Anyone who knows me well, must know that I am a huge fan of Kurt Vonnegut's work. Half in tribute to his style and half wishing to emulate it, I sketched out a recipe for Vonnegut-like composition:

1) Write out just one action sequence. Circumstances need not be viable - you will make them understandable in the preceeding text, which you will write later. Instead just write the draft of the action scene.

2) Find details that are intriguing, coincidences that are remarkeable, and parallels that are noteworthy. Resolve to discuss these throughout the course of the plot building up to the action sequence you have already composed.

3) Write out the necessary plot to arrive at your action sequence. Open windows into each of the lives of your characters. Make sure some have interesting beliefs that expose the puzzling nature of human morality.
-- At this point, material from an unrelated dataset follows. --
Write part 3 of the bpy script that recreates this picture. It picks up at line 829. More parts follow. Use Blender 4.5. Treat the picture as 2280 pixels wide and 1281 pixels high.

Make certain all have at least one aspiration, even if it is for "a glass of water." Most importantly, monkey around with their histories as you write. Let some of their paths cross serendipidously.

4) Give away the outcome of your action scene early and often. While you will, in effect, spoil the ending, it will sound as though the coming action sequence very urgently needs to be read.

5) Above all, concern yourself with humor. Understanding that even the most soft-brained, intuitive, poorly researched remarks will be well recieved if delivered conciscely with humble and comedic authority.